Analysis of the 2023 Mw6.8 Al-Haouz, Morroco, Earthquake using a Bayesian Inversion and an extensive seismic catalog.

Moderate earthquakes can be as destructive as large megathrust events, particularly when they occur close to metropolitan areas. On September 8, 2023, a moderate Mw 6.8 earthquake struck central Morocco, causing approximately 3,000 fatalities, mainly in the Marrakech region. The earthquake occurred in the High Atlas Mountains, an area characterized by relatively low seismic activity, where the largest previously reported events did not exceed Mb ≈ 5.5. Several questions remain open regarding the physics of this earthquake. The focal mechanism solutions indicate two possible fault geometries: one high-dip plane and one low-dip plane. Some studies suggesting a rupture on a low-dip plane, considering that the continental crust may not be able to host earthquakes at greater depths, while other studies propose that mantle upwelling could have trigger a rupture on a high-dip fault plane.

In this study, we investigate the possible physical processes underlying the 2023 Al Haouz earthquake using a high-resolution seismic catalog and a joint Bayesian kinematic inversion of the rupture history. The seismic catalog spans one year, from January to December 2023, , and was constructed using the PhaseNet framework together with a 1D velocity model. We perform a joint Bayesian kinematic inversion that incorporates previously published geodetic observations (InSAR) with the limited available near-field and regional seismic data, in order to constrain the rupture propagation.

Our earthquake catalog allows us to image seismicity aligned with the high-dip fault plane, providing additional constraints to distinguish between the two proposed fault geometries.
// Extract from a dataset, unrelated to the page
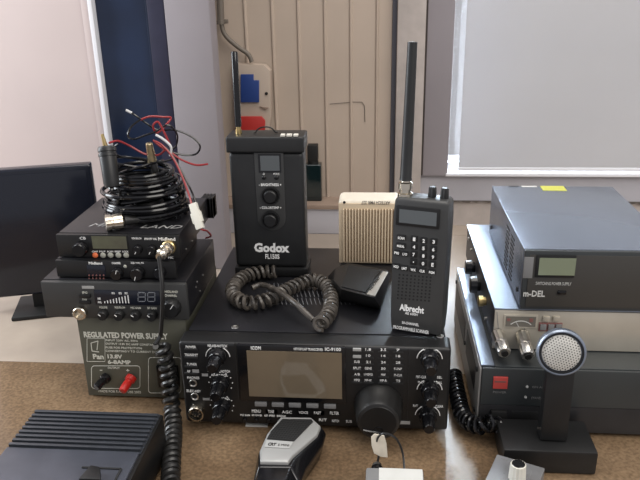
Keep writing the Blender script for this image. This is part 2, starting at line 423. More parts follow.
# bottle on ledge
t = thing('spray_bottle', 'dark teal glass bottle with black cap on the wall ledge', 'bottle', fy(313.5, 200, 1.385))
BY = 1.385; b0 = fy(306, 198, BY); b1 = fy(321, 163, BY); zb = .0642
MB().box(b0.x, b1.x, BY, BY+.028, zb, b1.z-.004, .003, 3).build('glass_body', 'bottle', t)
cx_ = (b0.x+b1.x)/2-.001
MB().cyl((cx_, BY+.014, b1.z-.0045), (cx_, BY+.014, b1.z+.002), .011).build('neck', 'matte_black', t)
MB().box(cx_-.0105, cx_+.0105, BY+.003, BY+.025, b1.z+.002, fy(313, 146, BY).z, .0015).build('cap', 'matte_black', t)

# ============================================================ STATION TRANSCEIVER (centre)
Y = .693; XL, XR = -.230, .0820; ZB, ZT = .0065, .117
ic = thing('desktop_transceiver', 'wide black desktop transceiver with large brown screen and big tuning dial', 'radio', (-.07, .84, 0))
MB().box(XL+.004, XR-.004, Y+.030, Y+.300, ZB+.002, ZT-.001, .002).build('case', 'black_shell', ic)
MB().box(XL, XR, Y, Y+.0295, ZB, ZT-.001, .004, 3).build('front_bezel', 'black', ic)
for fx_ in (XL+.03, XR-.03):
    MB().cyl((fx_, Y+.05, 0), (fx_, Y+.05, ZB+.001), .011).build('foot', 'matte_black', ic)
    MB().cyl((fx_, Y+.27, 0), (fx_, Y+.27, ZB+.001), .011).build('foot', 'matte_black', ic)
mb = MB()
for i in range(24):
    for r_ in range(3):
        p = fz(266+i*4.2+r_*1.5, 286.5+r_*7.5, ZT-.0009); mb.tube([p+Vector((-.0022, .009, 0)), p+Vector((.0022, -.009, 0))], .0006, 4)
mb.build('top_vents', 'vent_grey', ic)
mb = MB()
for px, py in ((235, 327), (440, 336)):
    p = fz(px, py, ZT-.001); MB().lathe([(0, .0045), (.0008, .0042), (.0012, .002), (.0006, .0018)], (p.x, p.y, ZT-.001), Z1, 16).build('case_screw', 'silver', ic)
# screen
dz = MB().fbox(239, 345, 346, 401, Y, -.0025, .002, .0012).build('screen_surround', 'gloss_black', ic)
MB().fbox(248.5, 350.5, 342, 396, Y, -.0034, -.0024).build('screen', 'lcd_brown', ic)
lt = MB()
lt.ftext('ICOM', 251, 346.2, 261, 349.6, Y-.003, bold=.02)
lt.ftext('HF/VHF/UHF TRANSCEIVER', 294, 348, 323, 350.4, Y-.003)
lt.ftext('IC-9100', 325, 347.6, 341, 350.8, Y-.003, bold=.02)
Yl = Y-.0001
for s_, x0, y0, x1, y1 in (('POWER', 186, 345.7, 196, 348), ('TRANSMIT', 185, 353.6, 198, 356), ('TUNER', 187, 363, 197, 365.2), ('AF', 187, 370, 190.5, 372.2), ('PHONES', 187.5, 376.4, 199.5, 378.8), ('ELEC-KEY', 187, 389.8, 201, 392), ('MIC', 193, 403.8, 198, 405.8),
        ('NR-NB-NOTCH', 208, 344.6, 227, 347), ('NR', 208, 369.5, 211, 371.5), ('NOTCH', 221, 370, 230, 372.4), ('AF-RF/SQL', 211, 374, 228, 376.4), ('RF/SQL', 221, 397.5, 230, 399.8),
        ('TWIN-PBT', 423, 349.6, 438, 352), ('PBT-CLR', 416, 375.5, 426, 378), ('SEL', 437, 376, 442, 378.3), ('M-CH RIT/SUB DIAL', 418, 381, 442, 383.5), ('RIT', 413, 404.5, 418, 406.6), ('CLEAR', 435, 405, 443, 407.4), ('RIT-TX', 421, 409.6, 432, 412),
        ('MIC GAIN', 240.5, 414, 250, 415.8), ('RF POWER', 252, 414.3, 262, 416), ('KEY SPEED', 264.5, 414.6, 275, 416.4), ('BREAK', 277, 415, 286, 416.8), ('RIT', 319, 418.5, 327, 421), ('NOTCH', 332, 419.5, 339, 422), ('SUB', 346, 420, 352, 422.5),
        ('MENU', 252, 409.5, 261, 412.4), ('TUNE', 268, 410, 274, 412.8), ('AGC', 282, 410.6, 292, 413.2), ('VOICE', 299, 411.2, 308, 413.6), ('FAST', 314, 411.4, 321, 414), ('FILTER', 330, 411.6, 339, 414.4)):
    lt.ftext(s_, x0, y0, x1, y1, Yl)
rows = [(349.5, ['', '1.8', '3.5', '7']), (355.5, ['', '10', '14', '18']), (362, ['SUB', '21', '24', '28']), (368.3, ['SPLIT', 'GENE', '50', 'F-INP']), (374.5, ['A/B', 'V/MEMO', 'MW', 'M-CLR']), (380.3, ['MPO', 'MP-W', 'MP-R', 'TS'])]
cols = (357, 368.2, 383.3, 398)
for ry, names in rows:
    for c_, s_ in zip(cols, names):
        yy = ry+(c_-380)*.02
        if s_: wd = 2.1+1.15*len(s_); lt.ftext(s_, c_-wd/2, yy-1.1, c_+wd/2, yy+1.2, Yl)
lt.build('lettering', 'white', ic)
kb = MB()
for ry, names in rows:
    for c_ in cols:
        yy = ry+(c_-380)*.02; kb.fbox(c_-5.2, yy+1.6, c_+5.2, yy+3.2, Y, -.0012, .001, .0003)
kb.build('keypad', 'charcoal', ic)
for x_, y_ in ((357, 349.3), (357, 356.2)): MB().fbox(x_-4.2, y_-1.3, x_+4.2, y_+1.3, Y, -.0016, .001, .0005).build('button', 'grey_print', ic)
for x_, y_ in ((261, 403.2), (278, 403.8), (295, 404.3), (312.5, 404.8), (330, 405.4)): MB().fbox(x_-6, y_-2, x_+6, y_+2, Y, -.003, .001, .0008).build('button', 'grey_key', ic)
for x_, y_ in ((256.5, 411), (271.5, 411.5), (287, 412), (303, 412.5), (318.5, 412.8), (334.5, 413)): MB().fbox(x_-5.8, y_-2.2, x_+5.8, y_+2.2, Y+.0002, -.0002, .001).build('button', 'charcoal', ic)
for x_, y_ in ((191, 347), (191, 355), (191, 364.2), (191, 371)): MB().fbox(x_-6.5, y_+1.2, x_+6.5, y_+3, Y, -.002, .001, .0005).build('button', 'charcoal', ic)
for q in ((192.5, 369.4, 199, 372.6), (202, 373.6, 208, 376), (203, 398, 209.5, 400), (398, 421, 410, 424)): MB().fbox(*q, Y, -.0006, .001).build('badge', 'grey_print', ic)
ax = Vector((0, -1, 0))
def knob(c, r, h, parent, m_='gloss_black', name='knob', r2=None, h2=0, ptr=None):
    mb = MB(); c = Vector(c)
    mb.lathe([(0, r), (h*.85, r*.93), (h, r*.82), (h, r*.2)], c, ax, 28, ribs=14, ribd=.05)
    k = mb.build(name, m_, parent)
    if r2:
        MB().lathe([(h, r2), (h+h2*.85, r2*.92), (h+h2, r2*.75), (h+h2, r2*.2)], c, ax, 24, ribs=12, ribd=.06).build('inner_knob', m_, k)
    if ptr is not None:
        R_ = r if not r2 else r2; hh = h if not r2 else h+h2; u = Vector((math.sin(ptr), 0, math.cos(ptr)))
        a_ = c+ax*(hh+.0002)+u*R_*.25; b_ = c+ax*(hh+.0002)+u*R_*.8; MB().tube([a_, b_], .0005, 4).build('pointer', 'white', k)
    return k
KN = ((218, 355), (220.8, 382.5), (222, 405.3), (429.5, 357), (429.5, 388), (427.5, 413.5))
for x_, y_ in KN:
    c = fy(x_, y_, Y); knob(c, .0108, .013, ic, r2=.0076, h2=.018)
mb = MB()
for x_, y_ in (KN[0], KN[3], KN[4], KN[5]):
    mb = MB(); c = fy(x_, y_+2.2, Y)-Y1*.0002; mb.ring(c, ax, .0142, .0006, up=(0, 0, 1), a0=-1.5, a1=-.5, n=12, seg=4); mb.ring(c, ax, .0142, .0006, up=(0, 0, 1), a0=.5, a1=1.5, n=12, seg=4); mb.build('scale_arc', 'white', ic)
for x_, y_ in (KN[1], KN[2]):
    c = fy(x_, y_, Y); mb = MB()
    for k in range(9):
        a = -2.1+k*4.2/8; q = c+Vector((math.sin(a), 0, math.cos(a)))*.0140; mb.cyl(q, q-Y1*.0004, .0007, seg=8)
    mb.build('scale_marks', 'white', ic)
for x_, y_ in ((245, 419.2), (256.5, 419.4), (269, 419.8), (281, 420)): knob(fy(x_, y_, Y), .0028, .004, ic)
for x_, y_ in ((193.3, 382.6), (195, 396)):
    c = fy(x_, y_, Y); j = MB().ring(c-Y1*.0012, ax, .0040, .0010, n=20).cyl(c, c-Y1*.001, .0042).build('jack', 'silver', ic)
    MB().cyl(c-Y1*.0011, c-Y1*.0015, .0030).build('jack_hole', 'matte_black', j)
c = fy(197.5, 410.5, Y)
j = MB().lathe([(0, .0098), (.008, .0098), (.009, .0092), (.009, .0078), (.003, .0076), (.003, .0005)], c, ax, 24).build('mic_socket', 'nickel', ic)
MB().cyl(c-Y1*.0032, c-Y1*.0045, .0068).build('socket_insert', 'matte_black', j)
mb = MB()
for k in range(7): a = k*2*PI/7; q = c-Y1*.0046+Vector((math.sin(a), 0, math.cos(a)))*.004; mb.cyl(q, q-Y1*.002, .0009, seg=8)
mb.build('socket_pins', 'silver', j)
# tuning dial
c = fy(378.5, 405, Y)
dl = MB().lathe([(0, .0285), (.004, .0285), (.006, .027), (.027, .0255), (.0325, .0235), (.0335, .0215)], c, ax, 64, ribs=32, ribd=.012).build('tuning_dial', 'rubber', ic)
MB().lathe([(.0336, .0205), (.0340, .0200), (.0340, .0003)], c, ax, 48).build('dial_face', 'black', dl)
q = c+ax*.0342+Vector((0, 0, -.0115)); MB().ring(q, ax, .0050, .0006, n=24).build('finger_dimple', 'gloss_black', dl)
c3 = c
# panel split line and ridges
for q in ((345, 346, 346, 386), (408, 349, 408.8, 420), (236.5, 343, 237.3, 400)): MB().fbox(*q, Y, -.0008, .001).build('panel_seam', 'charcoal', ic)
# paper strip on bench below
p = fz(246, 424.5, .0); p2 = fz(268, 425.5, 0)
mb = MB().box(p.x, p2.x, p.y-.004, p.y+.004, 0, .0012); tag(mb.build('paper_strip', 'label'), 'small white paper strip on the bench under the wide transceiver', 'paper')

# ============================================================ LIGHT CONTROLLER BOX on transceiver
FY = .883; t = thing('light_controller', 'tall black controller box with white Godox lettering and a short antenna', 'controller', (-.15, FY+.03, ZT))
bx0, bx1 = -.199, -.100
MB().box(bx0, bx1, FY, FY+.036, .1300, .2925, .006, 3).build('body', 'charcoal', t)
MB().box(bx0-.0015, bx1+.0025, FY-.003, FY+.040, .1172, .1298, .003).build('base', 'black', t)
MB().box(bx0-.002, bx1+.002, FY-.004, FY+.041, .2926, .3140, .003, 3).build('top_cap', 'charcoal', t)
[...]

In addition, we do not observe clear evidence of sustained seismic activity at greater depths either prior to or following the mainshock. This observation does not strongly support a hypothetical active upward migration of seismicity from depth, as might be expected in the presence of mantle upwelling. The joint inversion indicates a relatively simple rupture process, dominated by a single major slip patch that released most of the seismic energy before propagating away from the hypocenter. Our results suggest that tectonic loading mechanisms, alternative to mantle upwelling, could have acted as the primary source of stress accumulation in the region.